+++ Exercise data
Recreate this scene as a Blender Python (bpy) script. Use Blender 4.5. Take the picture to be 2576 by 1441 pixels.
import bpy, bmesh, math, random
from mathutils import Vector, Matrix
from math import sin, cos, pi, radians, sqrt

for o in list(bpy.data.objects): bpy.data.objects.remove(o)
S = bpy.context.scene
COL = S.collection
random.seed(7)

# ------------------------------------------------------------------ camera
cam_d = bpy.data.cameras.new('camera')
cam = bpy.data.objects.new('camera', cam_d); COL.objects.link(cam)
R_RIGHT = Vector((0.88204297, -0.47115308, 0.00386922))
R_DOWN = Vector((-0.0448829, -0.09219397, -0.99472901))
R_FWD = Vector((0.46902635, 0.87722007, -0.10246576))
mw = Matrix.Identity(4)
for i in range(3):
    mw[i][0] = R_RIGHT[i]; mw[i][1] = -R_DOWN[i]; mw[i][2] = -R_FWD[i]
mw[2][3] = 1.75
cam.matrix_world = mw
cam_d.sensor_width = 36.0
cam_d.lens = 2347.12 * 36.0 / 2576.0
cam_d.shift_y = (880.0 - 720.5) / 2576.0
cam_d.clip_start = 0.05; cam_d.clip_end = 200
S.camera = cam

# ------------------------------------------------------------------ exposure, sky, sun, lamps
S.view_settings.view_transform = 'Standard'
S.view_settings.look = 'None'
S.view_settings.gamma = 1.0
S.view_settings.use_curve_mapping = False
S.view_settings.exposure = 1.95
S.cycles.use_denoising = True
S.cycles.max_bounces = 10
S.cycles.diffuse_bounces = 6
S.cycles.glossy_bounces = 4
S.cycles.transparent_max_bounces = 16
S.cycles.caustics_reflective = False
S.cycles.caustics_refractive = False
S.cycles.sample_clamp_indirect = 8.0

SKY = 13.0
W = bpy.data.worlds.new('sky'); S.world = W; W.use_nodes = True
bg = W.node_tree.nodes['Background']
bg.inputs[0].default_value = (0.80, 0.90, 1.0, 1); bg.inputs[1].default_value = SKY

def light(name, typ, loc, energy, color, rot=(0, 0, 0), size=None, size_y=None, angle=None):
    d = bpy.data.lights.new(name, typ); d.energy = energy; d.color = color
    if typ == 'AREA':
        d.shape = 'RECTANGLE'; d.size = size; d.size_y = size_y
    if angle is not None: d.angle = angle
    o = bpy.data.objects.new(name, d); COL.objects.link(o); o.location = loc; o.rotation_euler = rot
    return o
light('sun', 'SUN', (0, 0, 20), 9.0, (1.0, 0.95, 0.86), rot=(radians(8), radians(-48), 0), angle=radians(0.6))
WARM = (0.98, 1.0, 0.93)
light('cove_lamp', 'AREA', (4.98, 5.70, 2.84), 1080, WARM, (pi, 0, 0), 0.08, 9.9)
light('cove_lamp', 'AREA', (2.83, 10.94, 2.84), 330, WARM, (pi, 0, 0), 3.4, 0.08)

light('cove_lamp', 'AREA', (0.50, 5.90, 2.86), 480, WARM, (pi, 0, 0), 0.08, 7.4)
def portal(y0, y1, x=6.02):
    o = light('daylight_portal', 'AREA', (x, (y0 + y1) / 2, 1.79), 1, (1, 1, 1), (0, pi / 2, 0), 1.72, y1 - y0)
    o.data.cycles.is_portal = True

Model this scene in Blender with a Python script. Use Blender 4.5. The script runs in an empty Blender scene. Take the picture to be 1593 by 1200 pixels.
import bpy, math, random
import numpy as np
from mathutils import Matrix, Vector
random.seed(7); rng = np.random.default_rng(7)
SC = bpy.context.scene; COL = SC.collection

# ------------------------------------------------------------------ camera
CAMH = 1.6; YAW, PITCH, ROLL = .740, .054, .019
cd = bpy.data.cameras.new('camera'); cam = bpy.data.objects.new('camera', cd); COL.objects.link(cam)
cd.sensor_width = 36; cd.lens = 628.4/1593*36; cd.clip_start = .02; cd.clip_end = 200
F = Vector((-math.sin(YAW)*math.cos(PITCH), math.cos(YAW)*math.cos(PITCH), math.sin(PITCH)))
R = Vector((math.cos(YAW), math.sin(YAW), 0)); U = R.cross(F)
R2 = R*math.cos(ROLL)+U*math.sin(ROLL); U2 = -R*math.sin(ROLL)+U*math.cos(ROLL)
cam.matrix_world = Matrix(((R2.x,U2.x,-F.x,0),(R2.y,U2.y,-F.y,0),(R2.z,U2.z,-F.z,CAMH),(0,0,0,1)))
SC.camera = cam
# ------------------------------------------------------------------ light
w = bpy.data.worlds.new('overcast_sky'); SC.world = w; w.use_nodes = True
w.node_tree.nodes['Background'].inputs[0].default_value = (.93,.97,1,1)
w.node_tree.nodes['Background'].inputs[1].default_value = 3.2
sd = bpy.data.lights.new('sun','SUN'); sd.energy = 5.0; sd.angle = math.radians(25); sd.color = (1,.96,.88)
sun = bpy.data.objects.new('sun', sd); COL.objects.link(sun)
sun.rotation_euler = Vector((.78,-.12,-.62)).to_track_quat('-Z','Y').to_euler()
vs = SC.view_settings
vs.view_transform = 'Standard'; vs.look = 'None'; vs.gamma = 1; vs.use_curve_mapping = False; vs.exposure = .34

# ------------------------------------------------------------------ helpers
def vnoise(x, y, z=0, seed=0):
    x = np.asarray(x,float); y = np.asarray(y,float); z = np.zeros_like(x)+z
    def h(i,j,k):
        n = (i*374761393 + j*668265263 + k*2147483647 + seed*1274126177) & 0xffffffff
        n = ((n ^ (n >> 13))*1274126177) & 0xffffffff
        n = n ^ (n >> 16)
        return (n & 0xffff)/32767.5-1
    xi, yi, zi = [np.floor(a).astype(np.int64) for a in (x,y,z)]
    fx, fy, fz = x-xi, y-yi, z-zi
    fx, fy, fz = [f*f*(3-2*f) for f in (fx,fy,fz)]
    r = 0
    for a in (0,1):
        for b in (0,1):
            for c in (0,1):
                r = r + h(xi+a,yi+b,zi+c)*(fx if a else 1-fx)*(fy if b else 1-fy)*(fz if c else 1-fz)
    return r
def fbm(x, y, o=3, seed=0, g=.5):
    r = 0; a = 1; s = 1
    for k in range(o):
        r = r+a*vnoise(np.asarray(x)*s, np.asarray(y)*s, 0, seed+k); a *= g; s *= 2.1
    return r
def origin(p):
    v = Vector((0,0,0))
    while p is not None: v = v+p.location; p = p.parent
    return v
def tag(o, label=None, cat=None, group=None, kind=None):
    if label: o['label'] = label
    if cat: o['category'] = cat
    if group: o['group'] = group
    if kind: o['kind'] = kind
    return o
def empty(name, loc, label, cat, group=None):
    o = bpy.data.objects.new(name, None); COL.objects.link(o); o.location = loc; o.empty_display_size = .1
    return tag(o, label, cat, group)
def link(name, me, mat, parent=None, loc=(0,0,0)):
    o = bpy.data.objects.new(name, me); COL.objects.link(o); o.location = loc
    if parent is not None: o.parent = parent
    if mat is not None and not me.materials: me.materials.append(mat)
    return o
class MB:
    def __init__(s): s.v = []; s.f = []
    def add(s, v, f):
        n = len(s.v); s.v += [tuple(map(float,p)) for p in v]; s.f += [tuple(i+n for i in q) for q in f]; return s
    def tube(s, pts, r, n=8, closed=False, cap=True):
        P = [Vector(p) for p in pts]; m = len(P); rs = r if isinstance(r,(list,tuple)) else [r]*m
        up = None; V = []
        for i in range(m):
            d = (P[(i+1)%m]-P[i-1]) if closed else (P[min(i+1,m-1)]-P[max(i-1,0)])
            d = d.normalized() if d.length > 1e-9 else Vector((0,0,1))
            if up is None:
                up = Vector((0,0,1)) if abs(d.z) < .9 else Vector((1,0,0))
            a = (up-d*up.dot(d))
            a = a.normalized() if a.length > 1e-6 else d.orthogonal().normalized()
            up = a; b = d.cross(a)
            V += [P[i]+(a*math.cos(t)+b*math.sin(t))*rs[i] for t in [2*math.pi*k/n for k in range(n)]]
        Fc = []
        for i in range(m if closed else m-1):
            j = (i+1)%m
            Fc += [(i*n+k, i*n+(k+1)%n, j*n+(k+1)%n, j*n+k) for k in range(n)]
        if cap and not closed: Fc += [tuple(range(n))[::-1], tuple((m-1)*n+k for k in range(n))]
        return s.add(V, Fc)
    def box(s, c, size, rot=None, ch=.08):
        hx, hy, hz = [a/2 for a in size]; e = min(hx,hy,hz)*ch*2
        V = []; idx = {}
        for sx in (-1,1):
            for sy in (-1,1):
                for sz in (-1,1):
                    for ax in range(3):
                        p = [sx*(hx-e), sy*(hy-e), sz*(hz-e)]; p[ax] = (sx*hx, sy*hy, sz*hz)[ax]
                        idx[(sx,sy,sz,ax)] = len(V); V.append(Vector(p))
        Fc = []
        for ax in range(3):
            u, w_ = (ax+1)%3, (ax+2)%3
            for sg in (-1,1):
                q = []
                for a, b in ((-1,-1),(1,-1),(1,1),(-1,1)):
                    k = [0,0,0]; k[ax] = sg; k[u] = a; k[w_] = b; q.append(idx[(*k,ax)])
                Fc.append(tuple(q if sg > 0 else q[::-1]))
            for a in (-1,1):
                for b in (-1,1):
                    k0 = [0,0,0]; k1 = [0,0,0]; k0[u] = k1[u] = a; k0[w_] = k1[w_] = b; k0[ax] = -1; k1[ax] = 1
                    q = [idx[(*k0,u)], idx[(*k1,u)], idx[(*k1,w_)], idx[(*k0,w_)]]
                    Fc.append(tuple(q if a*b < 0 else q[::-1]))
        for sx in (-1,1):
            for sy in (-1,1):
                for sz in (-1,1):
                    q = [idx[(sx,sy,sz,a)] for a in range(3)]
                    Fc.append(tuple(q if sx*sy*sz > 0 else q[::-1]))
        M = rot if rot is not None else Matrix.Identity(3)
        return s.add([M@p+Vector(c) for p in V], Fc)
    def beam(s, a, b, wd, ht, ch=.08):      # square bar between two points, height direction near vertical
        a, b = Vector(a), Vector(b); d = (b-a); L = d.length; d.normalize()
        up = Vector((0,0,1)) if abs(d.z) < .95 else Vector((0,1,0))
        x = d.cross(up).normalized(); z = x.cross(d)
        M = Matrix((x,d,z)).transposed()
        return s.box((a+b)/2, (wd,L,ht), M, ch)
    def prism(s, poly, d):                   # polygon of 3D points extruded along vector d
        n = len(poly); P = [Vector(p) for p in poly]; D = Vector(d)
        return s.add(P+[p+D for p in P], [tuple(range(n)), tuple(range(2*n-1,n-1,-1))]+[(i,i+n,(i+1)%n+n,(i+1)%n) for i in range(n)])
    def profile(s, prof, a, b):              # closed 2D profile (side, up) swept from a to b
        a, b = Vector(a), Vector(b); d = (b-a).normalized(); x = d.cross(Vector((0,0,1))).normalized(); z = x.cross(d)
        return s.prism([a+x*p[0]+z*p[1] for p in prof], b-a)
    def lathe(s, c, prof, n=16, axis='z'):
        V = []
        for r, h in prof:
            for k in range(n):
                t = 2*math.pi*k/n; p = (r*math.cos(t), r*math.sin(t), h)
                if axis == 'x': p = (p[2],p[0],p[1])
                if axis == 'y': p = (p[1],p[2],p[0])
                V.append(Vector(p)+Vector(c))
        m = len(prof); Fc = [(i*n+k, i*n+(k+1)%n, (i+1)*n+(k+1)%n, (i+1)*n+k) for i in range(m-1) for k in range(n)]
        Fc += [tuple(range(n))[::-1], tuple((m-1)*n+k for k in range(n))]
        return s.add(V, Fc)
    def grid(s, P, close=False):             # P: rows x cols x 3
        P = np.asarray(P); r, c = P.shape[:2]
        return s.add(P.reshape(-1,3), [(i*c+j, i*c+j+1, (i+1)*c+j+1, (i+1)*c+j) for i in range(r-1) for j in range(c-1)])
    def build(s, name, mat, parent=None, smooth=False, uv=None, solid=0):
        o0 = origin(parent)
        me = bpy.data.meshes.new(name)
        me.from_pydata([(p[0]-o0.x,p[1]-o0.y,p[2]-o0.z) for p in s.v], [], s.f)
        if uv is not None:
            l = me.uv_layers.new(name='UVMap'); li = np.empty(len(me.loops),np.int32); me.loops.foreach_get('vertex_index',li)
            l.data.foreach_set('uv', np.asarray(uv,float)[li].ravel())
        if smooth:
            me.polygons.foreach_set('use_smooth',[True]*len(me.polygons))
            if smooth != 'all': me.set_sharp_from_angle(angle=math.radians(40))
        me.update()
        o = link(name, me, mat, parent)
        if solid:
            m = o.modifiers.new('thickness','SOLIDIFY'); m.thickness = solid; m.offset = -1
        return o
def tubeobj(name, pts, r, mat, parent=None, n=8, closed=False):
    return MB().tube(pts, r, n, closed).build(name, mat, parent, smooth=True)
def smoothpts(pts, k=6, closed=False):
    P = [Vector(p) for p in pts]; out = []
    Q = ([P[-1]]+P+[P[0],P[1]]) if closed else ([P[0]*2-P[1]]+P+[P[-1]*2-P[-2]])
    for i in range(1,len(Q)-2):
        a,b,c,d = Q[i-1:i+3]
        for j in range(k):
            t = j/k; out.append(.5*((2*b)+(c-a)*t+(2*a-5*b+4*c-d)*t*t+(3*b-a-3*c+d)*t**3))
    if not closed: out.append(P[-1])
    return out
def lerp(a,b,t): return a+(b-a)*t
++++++
## Goal
Produce the lines from the top of the listing through the "bg.inputs[0].default_value = (0.80, 0.90, 1.0, 1);" line exactly as they appear, with no additional output.

## Result of this exercise
Recreate this scene as a Blender Python (bpy) script. Use Blender 4.5. Take the picture to be 2576 by 1441 pixels.
import bpy, bmesh, math, random
from mathutils import Vector, Matrix
from math import sin, cos, pi, radians, sqrt

for o in list(bpy.data.objects): bpy.data.objects.remove(o)
S = bpy.context.scene
COL = S.collection
random.seed(7)

# ------------------------------------------------------------------ camera
cam_d = bpy.data.cameras.new('camera')
cam = bpy.data.objects.new('camera', cam_d); COL.objects.link(cam)
R_RIGHT = Vector((0.88204297, -0.47115308, 0.00386922))
R_DOWN = Vector((-0.0448829, -0.09219397, -0.99472901))
R_FWD = Vector((0.46902635, 0.87722007, -0.10246576))
mw = Matrix.Identity(4)
for i in range(3):
    mw[i][0] = R_RIGHT[i]; mw[i][1] = -R_DOWN[i]; mw[i][2] = -R_FWD[i]
mw[2][3] = 1.75
cam.matrix_world = mw
cam_d.sensor_width = 36.0
cam_d.lens = 2347.12 * 36.0 / 2576.0
cam_d.shift_y = (880.0 - 720.5) / 2576.0
cam_d.clip_start = 0.05; cam_d.clip_end = 200
S.camera = cam

# ------------------------------------------------------------------ exposure, sky, sun, lamps
S.view_settings.view_transform = 'Standard'
S.view_settings.look = 'None'
S.view_settings.gamma = 1.0
S.view_settings.use_curve_mapping = False
S.view_settings.exposure = 1.95
S.cycles.use_denoising = True
S.cycles.max_bounces = 10
S.cycles.diffuse_bounces = 6
S.cycles.glossy_bounces = 4
S.cycles.transparent_max_bounces = 16
S.cycles.caustics_reflective = False
S.cycles.caustics_refractive = False
S.cycles.sample_clamp_indirect = 8.0

SKY = 13.0
W = bpy.data.worlds.new('sky'); S.world = W; W.use_nodes = True
bg = W.node_tree.nodes['Background']
bg.inputs[0].default_value = (0.80, 0.90, 1.0, 1); bg.inputs[1].default_value = SKY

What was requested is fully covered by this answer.